Ansar Asharia (Les partisans de la loi islamique, en arabe) omniprésent aussi à Syrte, a publié des communiqués incendiaires contre le général Haftar, qu'il qualifie désormais d'«ennemi de l'islam».

Le groupe jihadiste Al-Qaïda au Maghreb islamique (Aqmi), dont aucun lien n'a été jusqu'ici établi avec les jihadistes libyens, a rejoint le concert des menaces en appelant à combattre le général dissident.

Les troubles en Libye ont par ailleurs contraint plusieurs compagnies pétrolières étrangères à commencer à évacuer leur personnel depuis le sud, a indiqué mercredi l'agence libyenne Lana, sans préciser lesquelles.

Le siège du gouvernement touché par une roquette

Le siège du gouvernement libyen, où s'est installé cette semaine le premier ministre contesté Ahmed Miitig, a été touché dans la nuit de mardi à mercredi par une roquette, provoquant des dégâts, mais sans faire de victime, a-t-on appris auprès du cabinet.

L'attaque a visé le troisième étage du bâtiment situé près du centre de Tripoli.
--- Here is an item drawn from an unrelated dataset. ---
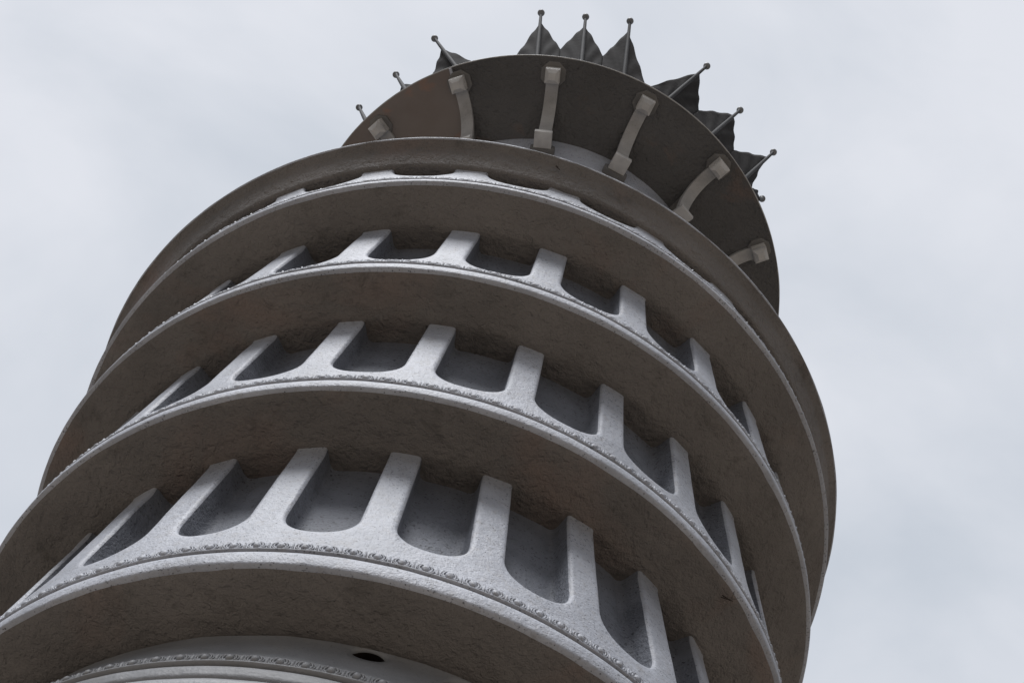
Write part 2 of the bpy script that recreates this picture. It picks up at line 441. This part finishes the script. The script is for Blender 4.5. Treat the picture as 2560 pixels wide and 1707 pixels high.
# ------------------------------------------------------------------ upper drum, canopy, brackets
RF, HF, RH, HH = .923, 6.176, .655, 6.049
cap_r, cap_h, foot_r, foot_h = .865, 6.080, .709, 5.917
lathe('upper_drum', finer([(.74, 4.80), (.70, 4.86), (.66, 4.93), (RH, 5.0), (RH, HH+.02)], .03), M_wall, tower, upper=True, n=360, amp=.0012)
def sof_h(r):
    f = (r-RH)/(RF-.003-RH); return HH+(HF-HH)*f+.018*math.sin(math.pi*min(1, max(0, f)))
cprof = [(RH-.02+(RF-.0025-(RH-.02))*i/26, 0) for i in range(27)]
cprof = [(r, sof_h(r)) for r, _ in cprof]
seam = R(-11.3-23.44-1.2)
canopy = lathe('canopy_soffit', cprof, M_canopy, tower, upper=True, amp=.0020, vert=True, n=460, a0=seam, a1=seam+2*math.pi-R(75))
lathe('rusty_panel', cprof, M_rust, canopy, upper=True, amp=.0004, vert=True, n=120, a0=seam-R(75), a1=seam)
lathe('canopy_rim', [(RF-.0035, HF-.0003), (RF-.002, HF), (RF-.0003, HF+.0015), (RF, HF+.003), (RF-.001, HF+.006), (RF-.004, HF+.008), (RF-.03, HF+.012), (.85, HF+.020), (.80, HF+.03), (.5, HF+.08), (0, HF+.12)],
      M_bracket, canopy, upper=True, amp=.0006, n=480)

def frame(az, r, h):
    """local frame on the canopy: x tangential, y outward, z up"""
    o = W(az, r, h, True, 0); x = (W(az+.01, r, h, True, 0)-o).normalized(); y = (W(az, r+.05, h, True, 0)-o).normalized(); z = x.cross(y).normalized()
    if z.z < 0: z = -z
    return o, x, y, z
def prism(bm, rings_, flip=False):
    vs = grid(bm, rings_, close=True, flip=flip)
    for r_ in (vs[0], vs[-1]):
        try: bm.faces.new(r_)
        except ValueError: pass
    bmesh.ops.recalc_face_normals(bm, faces=bm.faces)
def bevel_all(bm, off=.0012):
    es = [e for e in bm.edges if len(e.link_faces) == 2 and e.calc_face_angle(0) > .3]
    bmesh.ops.bevel(bm, geom=es, offset=off*S, segments=2, profile=.6, affect='EDGES')
def make_bracket(az):
    br = bpy.data.objects.new('bracket', None); COL.objects.link(br); br.parent = tower
    O, X, Y, Z = frame(az, 0.0001, 0)
    O = W(az, 0, 0, True, 0)
    X = (W(az, .8, 6, True, 0)-W(az, .7, 6, True, 0)).normalized()       # outward
    Zv = (W(az, .8, 6.1, True, 0)-W(az, .8, 6, True, 0)).normalized()    # up
    T = Zv.cross(X).normalized()
    def P(t_, r_, h_): return O + T*t_*S + X*r_*S + Zv*h_*S
    br.location = P(0, .66, 5.92)
    inv = Matrix.Translation(br.location).inverted()
    def add(name, bm, m, parent=br, bev=.0012):
        bmesh.ops.recalc_face_normals(bm, faces=bm.faces)
        if bev: bevel_all(bm, bev)
        bmesh.ops.transform(bm, matrix=inv, verts=bm.verts)
        o = link(name, bm, m, parent, smooth=False); return o
    # strap: quarter arc
    wd = .0232
    path = []
    for i in range(19):
        th = R(90*i/18); path.append((.848-.134*math.cos(th), 5.938+.200*math.sin(th), th))
    rows = []
    for r_, h_, th in path:
        nr, nh = -math.cos(th), math.sin(th)      # towards the corner behind
        rows.append([P(-wd, r_, h_), P(wd, r_, h_), P(wd, r_+nr*.014, h_+nh*.014), P(-wd, r_+nr*.014, h_+nh*.014)])
    bm = bmesh.new(); prism(bm, rows); add('strap', bm, M_bracket, bev=.001)
    # web plate with oval hole
    arc = [(.848-.146*math.cos(R(t_)), 5.938+.210*math.sin(R(t_))) for t_ in range(2, 90, 8)]
    na = len(arc); back = []
    for i in range(na):
        f = i/(na-1)*1.6
        back.append((.650, 5.935+.115*f/.6) if f < .6 else (.650+(f-.6)*.200, sof_h(.650+(f-.6)*.200)+.002))
    cols = (0, .38, .72, 1)
    bm = bmesh.new(); G = {}
    for s_ in (.012, -.012):
        for i in range(na):
            for j, c_ in enumerate(cols):
                G[s_, i, j] = bm.verts.new(P(s_, arc[i][0]*(1-c_)+back[i][0]*c_, arc[i][1]*(1-c_)+back[i][1]*c_))
    for i in range(na-1):
        for j in range(3):
            if j == 1 and 1 <= i <= 3: continue
            for s_ in (.012, -.012): bm.faces.new((G[s_, i, j], G[s_, i+1, j], G[s_, i+1, j+1], G[s_, i, j+1]))
    for p_, q_ in [((i, j), (i+1, j)) for i in (1, 2, 3) for j in (1, 2)] + [((i, 1), (i, 2)) for i in (1, 4)] + [((0, j), (0, j+1)) for j in range(3)]:
        bm.faces.new((G[(.012,)+p_], G[(.012,)+q_], G[(-.012,)+q_], G[(-.012,)+p_]))
    add('web', bm, M_plate, bev=0)
    # foot plate on the drum, block on it
    def octa(ra, rb, sq=.42):
        return [(ra*s1*(1 if k else sq), rb*s2*(sq if k else 1)) for s1, s2, k in ((1, -1, 1), (1, 1, 1), (1, 1, 0), (-1, 1, 0), (-1, 1, 1), (-1, -1, 1), (-1, -1, 0), (1, -1, 0))]
    def order(l): return sorted(l, key=lambda p: math.atan2(p[1], p[0]))
    oc = order(octa(.044, .034))
    bm = bmesh.new(); prism(bm, [[P(u, r_+0*u, 5.925+v) for u, v in oc] for r_ in (.640, .678)]); fp = add('foot_plate', bm, M_plate)
    bw = .0315
    sq = lambda hw_, r0_, r1_, h_: [P(-hw_, r0_, h_), P(hw_, r0_, h_), P(hw_, r1_, h_), P(-hw_, r1_, h_)]
    bm = bmesh.new(); prism(bm, [sq(bw, .660, .738, 5.912), sq(bw, .660, .738, 5.934)]); add('foot_block', bm, M_cap, bev=.0018)
    bm = bmesh.new(); prism(bm, [sq(bw*.8, .662, .733, 5.934), sq(bw*.8, .662, .731, 5.944)]); add('foot_collar', bm, M_bracket, bev=.001)
    # octagonal plate under the canopy, square cap hanging from it
    sl_ = math.atan2(sof_h(cap_r+.03)-sof_h(cap_r-.03), .06)
    def Q(u, v, d): # u tangential, v outward on soffit, d down
        return P(u, cap_r+v*math.cos(sl_)+d*math.sin(sl_)*.6, sof_h(cap_r)+v*math.sin(sl_)-d*math.cos(sl_))
    oc = order(octa(.045, .045))
    bm = bmesh.new(); prism(bm, [[Q(u*k_, v*k_, d_) for u, v in oc] for d_, k_ in ((-.006, 1), (.006, 1), (.0085, .95))]); add('octagon_plate', bm, M_plate, bev=.0008)
    bm = bmesh.new()
    sqq = lambda k_, d_: [Q(u*k_, v*k_, d_) for u, v in ((-1, -1), (1, -1), (1, 1), (-1, 1))]
    prism(bm, [sqq(.0265, .006), sqq(.0265, .032), sqq(.0215, .033), sqq(.0215, .039), sqq(.0265, .040), sqq(.0265, .054), sqq(.0245, .0545), sqq(.0245, .058), sqq(.0125, .071)])
    add('cap', bm, M_cap, bev=.0008)
    return br
b0 = -11.3; sp = 23.44
azs = [b0+sp*k for k in range(-3, 5)]
rest = (360-(azs[-1]-azs[0])); nr_ = 8
azs += [azs[-1]+rest*k/nr_ for k in range(1, nr_)]
for z_ in azs: make_bracket(R(z_))
# pale sealing strip along the panel joint
bm = bmesh.new()
prism(bm, [[W(seam+u/r_, r_, sof_h(r_)-d_, True, 0) for u, d_ in ((-.0055, -.004), (.0055, -.004), (.005, .006), (-.005, .006))] for r_ in (.9205, .90, .88, .86)])
link('sealing_strip', bm, M_wall, canopy, smooth=False)

# ------------------------------------------------------------------ crown: rods and pleated points
# rod foot at h 6.35 and ball at h 6.75 (x, y relative to the canopy axis), sides of three
CX = UP[0]
SIDES = [
    [((-.811, -.422), (-.889, -.298)), ((-.692, -.585), (-.776, -.477)), ((-.532, -.730), (-.662, -.667))],
    [((-.248, -.863), (-.286, -.889)), ((-.086, -.894), (-.116, -.924)), ((.078, -.894), (.053, -.958))],
    [((.273, -.854), (.389, -.873)), ((.465, -.767), (.567, -.740)), ((.634, -.637), (.746, -.613))],
    [((.704, -.564), (.766, -.412)), ]]
def tube(bm, pts, rad, n=10):
    rows = []
    for i, p in enumerate(pts):
        d_ = (pts[min(i+1, len(pts)-1)]-pts[max(i-1, 0)]).normalized()
        x_ = d_.cross(Vector((0.3, .9, .1))).normalized(); y_ = d_.cross(x_)
        rr = rad[i] if isinstance(rad, (list, tuple)) else rad
        rows.append([p+x_*rr*math.cos(2*math.pi*k/n)+y_*rr*math.sin(2*math.pi*k/n) for k in range(n)])
    vs = grid(bm, rows, close=True)
    for r_ in (vs[0], vs[-1]):
        try: bm.faces.new(r_)
        except ValueError: pass
    bmesh.ops.recalc_face_normals(bm, faces=bm.faces)
HB0, HB1 = 6.35, 6.75
def wp(x, y, h): return Vector(((x+CX)*S, y*S, h*S+EYE))
# the unseen rest of the crown repeats the same side around the canopy
def extra_side(azc, k3=3):
    n_ = Vector((math.sin(azc), -math.cos(azc))); t_ = Vector((math.cos(azc), math.sin(azc)))
    return [((n_*.86+t_*.17*k), (n_*.92+t_*.17*k)) for k in (-1, 0, 1)][:k3]
rest_sides = [extra_side(R(z_)) for z_ in (120, 165, 210, 255)]
SIDES[3] += [((.745, -.39), (.80, -.235)), ((.775, -.21), (.825, -.06))]
allrods = []
for sd in SIDES+rest_sides:
    for (bx, by), (tx_, ty_) in [(tuple(a_), tuple(b_)) for a_, b_ in sd]:
        allrods.append([Vector((bx, by)), Vector((tx_, ty_))])
def at_h(rod, h):
    f = (h-HB0)/(HB1-HB0); p = rod[0].lerp(rod[1], f); return p
nR = len(allrods)
def deck_z(p): return HF+UP[2]*p.x+UP[3]*p.y+.03
crown = bpy.data.objects.new('crown', None); COL.objects.link(crown); crown.parent = tower
crown.location = (CX*S, 0, HF*S+EYE)
inv = Matrix.Translation(crown.location).inverted()
side_of = [i//3 for i in range(nR)]
for i, rod in enumerate(allrods):
    zb = deck_z(at_h(rod, 6.24)); p0, p1 = at_h(rod, zb), at_h(rod, HB1)
    bm = bmesh.new(); A_, B_ = wp(*p0, zb), wp(*p1, HB1)
    tube(bm, [A_.lerp(B_, f) for f in (0, .3, .6, .9, 1)], [.0085*S, .0083*S, .0072*S, .0060*S, .0055*S])
    bmesh.ops.transform(bm, matrix=inv, verts=bm.verts)
    ro = link('spike_rod', bm, M_rod, crown, angle=40)
    bm = bmesh.new(); dr = (B_-A_).normalized()
    prof = [(-.016, .0062), (-.0125, .0078), (-.011, .0070), (-.009, .0100), (-.005, .0130), (0, .0142), (.005, .0136), (.010, .0105), (.014, .006), (.019, .002), (.021, .0005)]
    tube(bm, [B_+dr*z_*S for z_, _ in prof], [q*S for _, q in prof], n=16)
    bmesh.ops.transform(bm, matrix=inv, verts=bm.verts)
    link('ball_tip', bm, M_ball, ro, angle=50)
# pleated point behind each rod
HT0, HV0, HC = 6.69, 6.475, 6.36
TIPS = {0: 6.44, 1: 6.53, 2: 6.64}
for i, rod in enumerate(allrods):
    prv, nxt = allrods[i-1], allrods[(i+1) % nR]
    def inward(p, d_=.016): return p-p.normalized()*d_
    def edge(other, same, h):
        q = (at_h(rod, h)+at_h(other, h))/2
        p_ = at_h(rod, h)
        if not same and (q-p_).length > .088: q = p_+(q-p_).normalized()*.088
        return inward(q, .024 if same else .008)
    HBASE = deck_z(at_h(rod, 6.24)); HT = TIPS.get(i, HT0); HV = max(HV0-(HT0-HT)*1.2, HBASE+.012)
    bm = bmesh.new()
    for other, flip in ((prv, False), (nxt, True)):
        j = (i-1) % nR if other is prv else (i+1) % nR
        same = side_of[i] == side_of[j]
        hv = HV if same else max(HC-(HT0-HT)*.5, HBASE+.008)
        rows = []; nu_ = 14; nv_ = 14
        for a_ in range(nu_+1):
            f = a_/nu_
            bow = (.004 if same else .012)*math.sin(math.pi*f)
            htop = HT+(hv-HT)*f+bow + .004*noise.noise(Vector((i*3.1+f*5, f*3, 1)))
            row = []
            for b_ in range(nv_+1):
                g = b_/nv_; h = HBASE+(htop-HBASE)*g
                p = inward(at_h(rod, h), .012)*(1-f)+edge(other, same, h)*f
                # fold ripples fan out from the foot of the rod
                rip = .0032*math.sin((f*1.2+(1-g)*.9)*2*math.pi*1.9+i*.7)*min(1, f*4)*min(1, (1-f)*4)
                p = p+p.normalized()*rip
                row.append(wp(p.x, p.y, h))
            rows.append(row)
        grid(bm, rows, flip=flip)
    bmesh.ops.remove_doubles(bm, verts=bm.verts, dist=.0005)
    bmesh.ops.transform(bm, matrix=inv, verts=bm.verts)
    o = link('crown_point', bm, M_crown, crown)
    md = o.modifiers.new('thickness', 'SOLIDIFY'); md.thickness = .006; md.offset = -1

# ------------------------------------------------------------------ two insects resting on the soffits
def pixel_on(px, py, h):
    v = fw+r2*((px-1280)/4496.8)-u2*((py-853.5)/4496.8); t_ = h/v.z
    return Vector((0, -DIST, 0))+v*t_
def insect(name, px, py, h, ang, L_, label):
    c = pixel_on(px, py, h)*S+Vector((0, 0, EYE-.004))
    ca, sa = math.cos(ang), math.sin(ang)
    def Pt(x, y, z): return Vector((x*ca-y*sa, x*sa+y*ca, z))*L_
    bm = bmesh.new()
    tube(bm, [Pt(x, 0, -.06) for x in (-.52, -.45, -.2, 0, .08, .2, .32, .36, .44, .5)], [q*L_ for q in (.01, .035, .045, .04, .07, .085, .05, .03, .055, .01)], n=8)
    o = link(name, bm, M_fly); o.location = c
    tag(o, label, 'insect')
    for sx in (-1, 1):
        for k, (x0, x1) in enumerate(((.25, .95), (.15, .1), (.05, -1.0))):
            bm = bmesh.new(); tube(bm, [Pt(x0, 0, -.05), Pt((x0*.6+x1*.4), sx*.45, -.22), Pt(x1, sx*(.75 if k != 1 else 1.0), .03)], .013*L_, n=5); link('leg', bm, M_fly, o)
        bm = bmesh.new(); vs = [bm.verts.new(Pt(*p)) for p in ((.2, sx*.03, -.10), (-.2, sx*.12, -.11), (-.62, sx*.16, -.10), (-.66, sx*.06, -.10), (-.2, sx*.03, -.10))]; bm.faces.new(vs); link('wing', bm, M_fly, o, smooth=False)
    return o
insect('crane_fly', 1820, 1494, 3.445, R(12), .054, 'dark long-legged fly resting under the second tier, at the lower right')
insect('midge', 1396, 420, 4.655, R(35), .034, 'tiny reddish dark insect under the topmost tier ring near its middle')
M. Miitig n'était pas dans son bureau au moment de la chute de la roquette, a indiqué un de ses conseillers à des journalistes.

Malgré l'attaque de la nuit, M. Miitig s'est rendu mercredi à son bureau où il devait se réunir avec ses ministres, selon un photographe de l'AFP.

La Libye se trouve depuis dix jours avec deux gouvernements rivaux : le cabinet sortant dirigé par Abdallah al-Theni et celui dirigé par Ahmed Miitig, appuyé par les islamistes et dont l'élection début mai par le Congrès général national (CGN, Parlement) est contesté par les partisans de M. Theni.

M. Theni a affirmé s'en remettre à la justice pour déterminer s'il devait céder le pouvoir, évoquant des recours déposés par des députés contre l'élection controversée de M. Miitig.

Dans un geste d'apaisement, il a dit mardi avoir donné des «instructions à la sécurité pour ne pas s'opposer à l'entrée de M. Miitig et de son équipe de sécurité» au siège du gouvernement.

Les institutions de l'État sont régulièrement la cible d'attaques menées par des milices, illustrant l'incapacité des autorités à rétablir l'ordre dans le pays depuis la chute du régime de Mouammar Kadhafi en 2011.